Marsiah Collins as a child and his father Martin
Marsiah Collins and his father Martin. Marsiah had planned to attend Louisiana State University this fall. Photograph: Courtesy of Martin Collins

Black youth experience the highest rates of gun violence across all demographics, with Black Americans ten times more likely to die by firearm homicide than white people, yet they often receive the fewest resources and least attention, he added. “They say, oh it’s just Black kids, ‘Black on Black crime’, thugs or some type of gang situation. ‘There had to be a reason for it.’”

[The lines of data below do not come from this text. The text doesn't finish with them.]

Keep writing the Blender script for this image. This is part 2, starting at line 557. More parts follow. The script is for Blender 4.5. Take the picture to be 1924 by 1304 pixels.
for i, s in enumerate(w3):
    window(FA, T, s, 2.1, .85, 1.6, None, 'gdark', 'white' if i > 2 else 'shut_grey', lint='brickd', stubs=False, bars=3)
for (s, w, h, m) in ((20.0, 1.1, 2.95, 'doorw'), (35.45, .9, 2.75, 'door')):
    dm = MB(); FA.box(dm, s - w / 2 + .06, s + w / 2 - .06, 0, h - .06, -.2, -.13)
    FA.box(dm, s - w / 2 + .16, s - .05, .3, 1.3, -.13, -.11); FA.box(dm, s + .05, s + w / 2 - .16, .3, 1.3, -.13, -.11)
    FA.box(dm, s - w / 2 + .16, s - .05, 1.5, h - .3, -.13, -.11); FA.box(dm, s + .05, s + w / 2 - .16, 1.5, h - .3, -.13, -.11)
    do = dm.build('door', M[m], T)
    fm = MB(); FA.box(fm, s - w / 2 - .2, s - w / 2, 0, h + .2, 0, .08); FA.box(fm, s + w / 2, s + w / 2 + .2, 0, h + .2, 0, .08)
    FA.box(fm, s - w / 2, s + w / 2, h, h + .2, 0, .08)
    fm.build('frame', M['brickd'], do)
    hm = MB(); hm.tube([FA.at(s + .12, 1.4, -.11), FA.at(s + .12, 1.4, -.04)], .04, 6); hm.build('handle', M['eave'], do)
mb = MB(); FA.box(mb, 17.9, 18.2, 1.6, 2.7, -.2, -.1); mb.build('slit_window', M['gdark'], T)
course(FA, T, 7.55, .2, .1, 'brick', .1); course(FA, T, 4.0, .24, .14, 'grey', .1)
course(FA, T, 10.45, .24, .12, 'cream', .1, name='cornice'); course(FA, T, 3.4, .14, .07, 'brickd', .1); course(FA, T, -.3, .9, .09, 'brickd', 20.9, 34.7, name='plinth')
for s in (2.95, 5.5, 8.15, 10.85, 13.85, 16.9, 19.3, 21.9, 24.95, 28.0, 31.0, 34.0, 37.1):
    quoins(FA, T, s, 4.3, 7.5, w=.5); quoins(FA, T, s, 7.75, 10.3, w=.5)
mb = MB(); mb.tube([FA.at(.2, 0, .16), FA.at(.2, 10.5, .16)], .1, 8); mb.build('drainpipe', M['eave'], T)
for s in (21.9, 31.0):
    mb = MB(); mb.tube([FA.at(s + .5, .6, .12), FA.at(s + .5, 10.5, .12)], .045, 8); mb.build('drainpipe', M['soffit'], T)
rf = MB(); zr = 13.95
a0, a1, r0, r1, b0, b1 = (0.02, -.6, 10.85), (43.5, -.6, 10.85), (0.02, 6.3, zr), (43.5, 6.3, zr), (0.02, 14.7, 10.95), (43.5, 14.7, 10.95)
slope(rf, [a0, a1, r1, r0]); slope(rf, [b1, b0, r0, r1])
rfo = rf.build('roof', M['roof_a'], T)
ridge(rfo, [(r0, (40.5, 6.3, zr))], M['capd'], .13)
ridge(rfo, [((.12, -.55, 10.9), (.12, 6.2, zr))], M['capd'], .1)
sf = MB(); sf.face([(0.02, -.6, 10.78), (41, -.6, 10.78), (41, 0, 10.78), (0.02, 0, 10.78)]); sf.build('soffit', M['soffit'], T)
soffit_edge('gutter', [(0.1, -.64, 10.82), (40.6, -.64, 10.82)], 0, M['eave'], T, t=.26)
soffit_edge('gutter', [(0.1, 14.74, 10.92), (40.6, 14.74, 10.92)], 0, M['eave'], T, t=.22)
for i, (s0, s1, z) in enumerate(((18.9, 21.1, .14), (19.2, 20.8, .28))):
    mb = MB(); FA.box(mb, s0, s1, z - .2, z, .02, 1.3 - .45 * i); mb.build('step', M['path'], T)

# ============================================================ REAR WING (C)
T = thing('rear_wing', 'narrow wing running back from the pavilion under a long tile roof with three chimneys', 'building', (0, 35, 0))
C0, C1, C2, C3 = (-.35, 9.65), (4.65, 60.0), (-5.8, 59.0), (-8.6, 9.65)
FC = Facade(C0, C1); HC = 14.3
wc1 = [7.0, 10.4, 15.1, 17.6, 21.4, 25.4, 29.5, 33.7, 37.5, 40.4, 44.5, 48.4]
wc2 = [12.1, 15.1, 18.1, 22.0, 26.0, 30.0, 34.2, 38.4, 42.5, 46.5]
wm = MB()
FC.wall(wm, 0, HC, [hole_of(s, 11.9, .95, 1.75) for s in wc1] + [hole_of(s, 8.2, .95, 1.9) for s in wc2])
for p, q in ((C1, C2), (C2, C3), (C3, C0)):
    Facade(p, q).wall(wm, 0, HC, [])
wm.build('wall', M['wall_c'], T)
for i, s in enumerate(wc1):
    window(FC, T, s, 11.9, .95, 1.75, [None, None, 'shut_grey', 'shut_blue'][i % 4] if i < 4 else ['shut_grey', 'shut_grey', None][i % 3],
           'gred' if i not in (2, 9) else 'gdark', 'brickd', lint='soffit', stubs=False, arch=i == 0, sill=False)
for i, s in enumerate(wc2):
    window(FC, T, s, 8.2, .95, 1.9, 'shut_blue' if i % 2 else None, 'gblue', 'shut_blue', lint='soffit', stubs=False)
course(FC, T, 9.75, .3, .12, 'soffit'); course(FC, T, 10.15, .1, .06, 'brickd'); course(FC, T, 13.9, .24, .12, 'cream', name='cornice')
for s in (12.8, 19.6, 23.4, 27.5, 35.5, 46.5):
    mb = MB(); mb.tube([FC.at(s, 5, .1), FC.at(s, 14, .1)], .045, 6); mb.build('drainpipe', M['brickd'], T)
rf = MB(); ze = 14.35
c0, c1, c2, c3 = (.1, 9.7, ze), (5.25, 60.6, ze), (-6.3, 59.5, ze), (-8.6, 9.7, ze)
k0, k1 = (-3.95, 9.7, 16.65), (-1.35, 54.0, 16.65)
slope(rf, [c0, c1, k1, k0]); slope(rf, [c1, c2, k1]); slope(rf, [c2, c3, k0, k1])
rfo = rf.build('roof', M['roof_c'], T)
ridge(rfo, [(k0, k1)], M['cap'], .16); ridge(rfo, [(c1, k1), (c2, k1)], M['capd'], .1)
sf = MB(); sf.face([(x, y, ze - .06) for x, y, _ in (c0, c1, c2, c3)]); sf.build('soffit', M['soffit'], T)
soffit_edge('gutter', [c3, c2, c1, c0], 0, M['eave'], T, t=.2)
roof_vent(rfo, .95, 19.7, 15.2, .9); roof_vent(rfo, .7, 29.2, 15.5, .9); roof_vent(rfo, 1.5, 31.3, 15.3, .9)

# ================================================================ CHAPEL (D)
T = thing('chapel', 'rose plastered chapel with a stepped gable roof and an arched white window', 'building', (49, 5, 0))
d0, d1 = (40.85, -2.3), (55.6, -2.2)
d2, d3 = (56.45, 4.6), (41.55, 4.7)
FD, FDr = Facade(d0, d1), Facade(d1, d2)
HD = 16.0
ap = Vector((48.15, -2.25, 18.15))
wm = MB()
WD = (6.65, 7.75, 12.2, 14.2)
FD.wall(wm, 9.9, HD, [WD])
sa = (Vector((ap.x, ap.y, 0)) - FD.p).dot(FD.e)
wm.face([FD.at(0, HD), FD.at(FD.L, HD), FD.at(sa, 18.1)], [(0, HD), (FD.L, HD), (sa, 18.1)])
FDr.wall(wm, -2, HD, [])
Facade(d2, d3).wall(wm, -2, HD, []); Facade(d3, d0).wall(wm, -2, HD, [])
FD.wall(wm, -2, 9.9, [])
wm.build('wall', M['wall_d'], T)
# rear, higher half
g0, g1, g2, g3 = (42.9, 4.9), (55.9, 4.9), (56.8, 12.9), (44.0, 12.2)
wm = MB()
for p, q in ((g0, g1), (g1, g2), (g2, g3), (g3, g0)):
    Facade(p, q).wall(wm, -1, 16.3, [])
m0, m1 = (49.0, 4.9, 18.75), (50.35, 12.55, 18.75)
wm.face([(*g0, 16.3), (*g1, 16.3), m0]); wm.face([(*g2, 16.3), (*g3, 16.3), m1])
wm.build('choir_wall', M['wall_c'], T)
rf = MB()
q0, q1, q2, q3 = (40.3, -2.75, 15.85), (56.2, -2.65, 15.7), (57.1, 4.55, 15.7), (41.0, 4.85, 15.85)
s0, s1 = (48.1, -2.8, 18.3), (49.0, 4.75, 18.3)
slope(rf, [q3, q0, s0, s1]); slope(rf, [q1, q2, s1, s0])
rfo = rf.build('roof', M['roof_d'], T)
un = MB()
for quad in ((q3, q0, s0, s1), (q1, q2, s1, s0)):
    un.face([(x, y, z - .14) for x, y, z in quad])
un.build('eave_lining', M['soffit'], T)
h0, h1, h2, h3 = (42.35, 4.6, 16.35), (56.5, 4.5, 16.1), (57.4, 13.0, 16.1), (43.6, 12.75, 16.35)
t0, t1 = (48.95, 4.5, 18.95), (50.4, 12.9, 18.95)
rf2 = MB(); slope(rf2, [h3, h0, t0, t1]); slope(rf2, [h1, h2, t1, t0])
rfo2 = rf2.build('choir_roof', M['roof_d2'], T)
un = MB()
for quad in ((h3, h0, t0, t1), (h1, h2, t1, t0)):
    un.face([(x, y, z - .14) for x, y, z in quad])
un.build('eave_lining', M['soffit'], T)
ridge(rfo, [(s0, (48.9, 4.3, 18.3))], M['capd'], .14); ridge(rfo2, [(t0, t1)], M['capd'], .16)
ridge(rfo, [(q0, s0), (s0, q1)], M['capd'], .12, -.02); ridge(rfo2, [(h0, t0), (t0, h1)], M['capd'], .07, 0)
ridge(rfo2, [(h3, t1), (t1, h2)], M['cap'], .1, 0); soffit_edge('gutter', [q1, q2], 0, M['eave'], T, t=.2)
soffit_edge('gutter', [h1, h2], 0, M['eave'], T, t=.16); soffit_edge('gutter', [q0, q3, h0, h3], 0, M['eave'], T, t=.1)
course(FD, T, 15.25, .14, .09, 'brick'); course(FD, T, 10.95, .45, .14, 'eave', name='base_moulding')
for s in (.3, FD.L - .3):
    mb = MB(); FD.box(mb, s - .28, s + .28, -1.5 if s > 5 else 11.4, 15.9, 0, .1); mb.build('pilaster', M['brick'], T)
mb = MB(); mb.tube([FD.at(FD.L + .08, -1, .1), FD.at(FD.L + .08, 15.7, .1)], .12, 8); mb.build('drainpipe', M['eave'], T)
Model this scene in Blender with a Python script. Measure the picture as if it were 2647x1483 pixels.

In recent years, violence prevention experts and commentators have noted how high-casualty shootings at private events, parties or homes are often labeled as “not random” or “targeted” and sometimes don’t even register as “mass shootings” in the media, especially if the victims aren’t white. A 2019 California shooting that killed five young Black people at a Halloween party, for example, fell under the radar as anonymous police sources vaguely implied it was gang-related, and the case remains unsolved. Research shows Black homicide victims are less likely to get news coverage.

“These kids didn’t know when they walked into a Sweet 16 party that people were going to shoot. Every shooting is random,” Collins said.

Collins said he was also pondering the conditions that led to the shooting: “How did we get to this point? How did this happen? These six [people arrested] were young Black people. What happened in their lives and homes? What economic or educational disadvantages did they face? I lost my son, but those six others lost their lives, too. Somewhere along the line something broke. I mourn for all of them.”

Collins has been in a state of disbelief since his son’s death.

He is pained by seeing LSU signs, a reminder of the future his son was denied. Most days, he has a hard time eating or sleeping. He tries to take deep breaths when anxiety and grief overwhelms him, but it doesn’t always work. He prays the days will become easier, but he’s not sure they will. “I want my joy back.”

He had planned a surprise party for Marsiah’s 20th birthday in September. He still wants to do the celebration, even if his son won’t be there.